Aujourd’hui, on fait de l’ingénierie culturelle. C’est à dire qu’on continue à apporter une expertise dans le fait d’inventer des conditions d’accueil de publics dans un espace vierge. Et le schéma s’est beaucoup diversifié, il n’y a pas que les festivals, ou la situation événementielle, loin de là.
La crise sanitaire et ses effets
On a eu 80% de baisse de chiffre d’affaires entre 2019 et 2020. Cela aurait pu représenter un cataclysme pour Saga. On a perdu toute notre trésorerie, c’est-à-dire tout l’argent qui était sur nos comptes pour nous permettre d’investir dans des outils ou d’augmenter les salaires, bref de faire fructifier la boîte. Mais Saga a pu bénéficier des aides mises en place pour soutenir les entreprises.

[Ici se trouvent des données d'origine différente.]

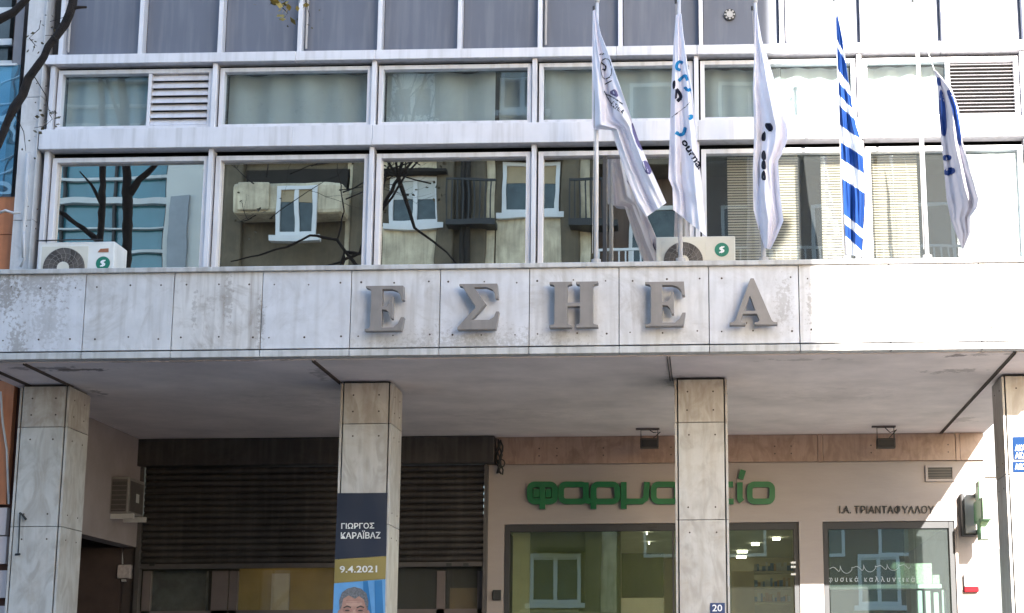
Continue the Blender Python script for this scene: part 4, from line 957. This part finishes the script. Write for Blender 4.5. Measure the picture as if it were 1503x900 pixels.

Ensuite, je suis plutôt assez heureux de m’apercevoir que dans cette forme d’adversité redoutable, il y a des vrais élans solidaires. Tu sens, si besoin était, que la relation qui se tisse dans nos milieux professionnels n’est pas liée à des intérêts purement techniques, ou tout au moins le sensible est intrinsèque à la définition de nos métiers, et que les gens qui y viennent sont donc forcément eux-mêmes des gens sensibles. Et ça, c’est très, très riche. Quel bonheur d’avoir ça !
Et 2021, c’est quoi ? Pour l’instant, c’est complètement atone d’un point de vue événementiel, ou presque. Mais à côté de ça, Saga continue à installer des expositions pour les musées parce que les personnes qui travaillent dans ces lieux-là continuent à croire beaucoup à une ouverture prochaine. Et puis, on a encore des collectivités territoriales qui nous sollicitent. Auparavant, elles n’auraient pas forcément pensé à nous pour un dossier. Et là, elles se disent : ils sont tellement en difficulté qu’ils vont répondre présents, et effectivement, et des personnes qui pensaient qu’on était dans un exercice de style un peu ciblé s’aperçoivent qu’on est capable de répondre finalement à des choses beaucoup plus diversifiées.